Related Party Contracts Entered Without Proper Approval of Board/Shareholders
Where any contract or arrangement is entered into by a Director or any other employee of the Company, without obtaining the consent of the Board or approval by a Resolution in the General Meeting and if it is not ratified by the Board or, as the case may be, by the shareholders at the Meeting within 3(three) months from the date from which such contract or arrangement was entered into, such contract or arrangement shall be voidable at the option of the Board or, as the case may be, of the shareholders and if the contract or arrangement is with the related party to any Director or is authorised by any Director, the Director(s) concerned shall indemnify the Company against any loss incurred by it.

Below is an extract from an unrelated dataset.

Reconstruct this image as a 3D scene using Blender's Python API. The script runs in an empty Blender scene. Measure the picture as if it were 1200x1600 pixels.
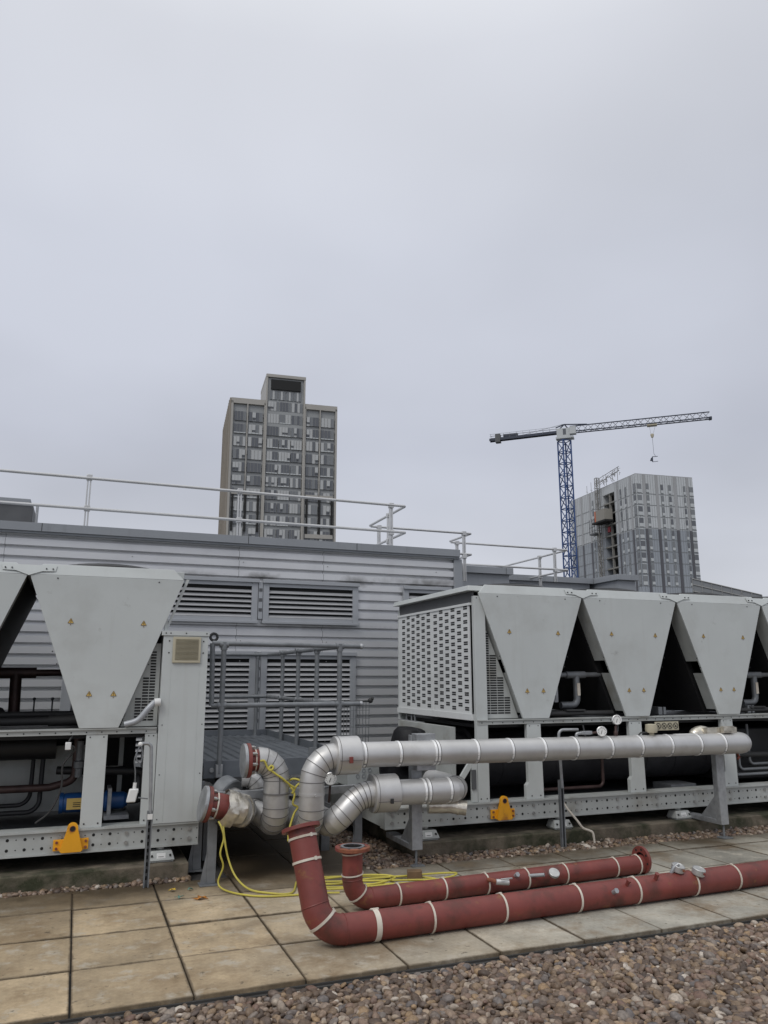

Review & Monitoring of Related Party Transactions
The Audit Committee shall review on a quarterly basis, the details of Related Party Transactions entered into by the Company or its subsidiary pursuant to each of the omnibus approval given. However, such omnibus approvals shall be valid for a period not exceeding one year and shall require fresh approvals after the expiry of one year.
The Company may frame any internal procedural Policy Statement for identification, approval and monitor its Related Parties and transactions with them for the management.
Disclosures
Related Party Transactions shall be disclosed in the Annual Report, Website, to the stock exchanges or elsewhere in the manner and mode as and when prescribed and stipulated under various provisions of the Act or the Listing Regulations or any other enactments, rules or regulations.
Miscellaneous
The right to interpret/amend/modify this Policy vests in the Board of Directors of the Company as may be recommended by the Audit Committee. This Policy will be communicated to all Directors, KMPs, operational employees and other concerned persons of the Company. The Policy will also be hosted on the website of the Company. The policy shall be reviewed by the Board of Directors at least once every three years and updated accordingly.